My co-founder called me a few days after we sold our startup for $45 million. But I was busy. I missed the call.

I was taking out the trash.

Maybe you're the founder of a growing startup. Maybe you're the CEO of a major company. Or maybe you're struggling to get your idea off the ground. Either way, you have big things to do, critical decisions to make, key duties to perform.

Conventional wisdom says the stakes are too high for you to spend time performing relatively mundane tasks. That's what delegating is for. That's what outsourcing is for.

As is often the case, conventional wisdom is wrong. Just because you're the boss doesn't mean you're exempt from smaller, less pleasant tasks. That's why I was taking out the trash. It's part of my job. And I'll keep doing it. Without talking about it.

Say there's a piece of paper on the floor; when that happens, there are two types of leaders:

  1. The person who spots the trash, stops, looks around, strides quickly over to snatch it up, ball it up, and slam it into a trash can like LeBron James finishing a fast break. Sure, he's cleaning up -- but he's also making a statement.
  2. The person who veers over without breaking stride, picks up the piece of paper, gently folds it up, sticks it in his pocket and keeps on talking. She's not making a statement or putting on a show. She's not thinking about it at all -- she's just doing it.

Either way, employees notice. When you're in charge, everyone watches what you do. What matters is not just what you do, but how you do what you do -- and what that says about you.

What am I saying when I take out the trash? That it's my job. That I will do it well, because every job is worth doing well. And most importantly, that we are a team.

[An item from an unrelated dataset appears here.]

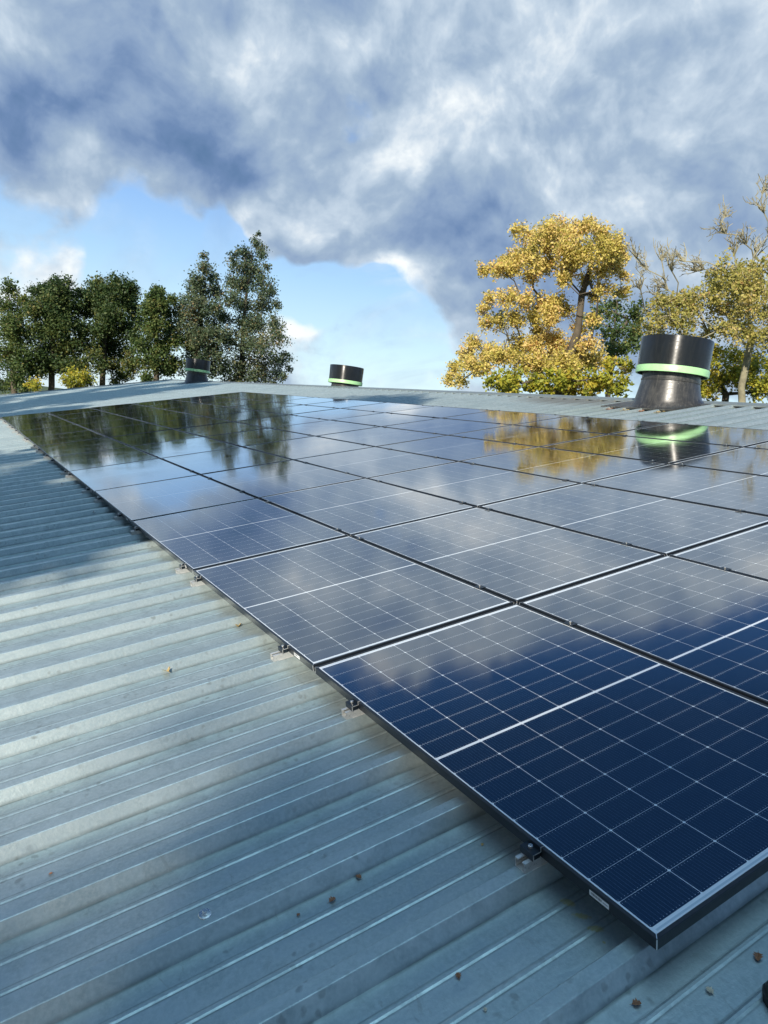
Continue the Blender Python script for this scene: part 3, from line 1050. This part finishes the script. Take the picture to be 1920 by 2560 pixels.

The smaller the company, the more important it is that your employees can quickly adapt to changing priorities. That they can think on their feet. That they can sometimes step in and lead -- and other times step back and follow. That they can and will do whatever it takes, regardless of role or position, to get things done.

Who sets that example? You.

Try it. Start doing one or two tasks no one else wants to do.

If you're emptying your trash can, swing by other people's desks and collect theirs on the way to the dumpster. Don't put up a sign reminding employees to keep the break area clean; tidy it up yourself. Take packages to the post office on your way home. Sweep up the back office.

Pick a few things that someone has to do and make those tasks your own.

But don't talk about it -- just do it.

Your employees will notice. They'll start doing a few things no one else wants to do.

In the process, you'll build a stronger team -- and be a better leader.

Because the best leaders focus on go, not show.